Sunday, July 31, 2005

A Nice Day for a White Wedding

This weekend was the big wedding where I finally got to wear my almost-too-good-to-be-true outfit. (Of course, it was slightly too-good-to-be-true. The black shirt picked up lint from our white table cloth, and the comfy shoes weren't so comfy after 6 hours of dancing. But still, no real disasters.)

The father of the bride is Jete's uncle on his father's side, which made this wedding a Big. Freakin'. Deal. For some reason, almost no one in his father's family gets married. Clyde has six siblings, and only he and this uncle are married. It isn't that the other five haven't met the right person, or are just living in sin, or consciously choosing to be celibate. That I could understand. But they all date. (Two have been seeing their boyfriends for decades.) For some reason, they play the Secret Boyfriend/Girlfriend game, where they don't ever bring them to family functions or mention their names in public. Then once in a while, they'll show up on Thanksgiving, and everyone's got gossip enough to last them through New Years. Good times.

(What's really strange to me is that these Anti-Marriage family members are also the Super-Catholic family members. So they pray and pray and spray holy water to their hearts content, yet never get around to the "be fruitful and multiply" part. What a waste.)

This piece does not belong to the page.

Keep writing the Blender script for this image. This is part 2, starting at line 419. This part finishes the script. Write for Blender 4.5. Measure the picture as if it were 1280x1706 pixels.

In any case, our wedding was the first in this part of his family since Jete's parents got married almost 30 years ago. Needless to say, it was one for the record books. It drew members of both families from across the country. From what everyone has said, it was one of the best weddings they've ever been to. And though we're a little biased, we tend to agree.

We've been waiting five years for someone else to try to one-up us. And they definitely tried. I'll leave it to everyone else to judge whether or not they succeeded.

The ceremony was your typical Roman Catholic Mass. Everyone in the wedding party looked perfect. Thin. Tan. Glowing. Just as it should be, I suppose.

The reception started with a social hour with open bar. Jete took advantage of the bar right away. Being the non-drinker that I am, I took advantage of the crudite, curry chicken, and mini quiches. We mingled and chatted with extended family, then headed in for an equally yummy dinner.

As all weddings do, this one brought out all kinds of emotions. Some of the more bitter relatives were grumbling about the "Deception" instead of the "Reception" and asking when they could leave. Some cut the receiving line or skipped the ceremony completely. They sulked and complained and refused to dance.

Jete's sister RP got depressed. She's young and single and feeling like she's never going to meet someone. She was watching all the couples on the dance floor and started crying. I took her to the bathroom to clean her up, then brought her out on the dance floor to try to forget her troubles for the night.

I cried too (shocking, I know). They did the traditional father-daughter dance to Bridge Over Troubled Waters. Say what you will (and trust me, RP and CS did) but I love this song. There's a mystical feel to it that I've remembered since childhood. I went up to the dance floor to take a picture and was surprised by the song choice. Then I started listening to the lyrics, and I saw her father crying. And I started to lose it. The whole scene got to me... her father dancing with his first born; her brother home from Iraq for the event; her sister crying. I couldn't explain why; it was a very circle of life moment. (Insert cheesy Lion King reference here.)

Tell me you wouldn't have cried too. You cold, cold people. You have hearts of stone.

Obviously, I'm a bit sentimental about weddings. I love the idea that two people really unite. They start their own new family, yet bring together these other groups of people at the same time. And everyone celebrates and drinks and eats and dances like fools.

I'm enough of a realist to admit the truth. A wedding is nothing but a big show. It's a play and we are all participants. Everybody looks very pretty and smiles big and has a great time. But that isn't real.

The reality is that marriage is often boring. Usually stressful. Always a lot of hard work.

The reality is that half of marriages end in divorce anyway.

The reality is that sometimes people don't even meet the right person in the first place.

But like every great play, I kept my distance. I didn't want to look too closely for fear I'd see the flaws. Instead, I had fun. I ate fancy appetizers and decadant chocolate cake. I had a Shirley Temple with two cherries. I danced like a fool to Shout and Dancing Queen and Joy to the World.

No point in ruining a perfectly good party with reality.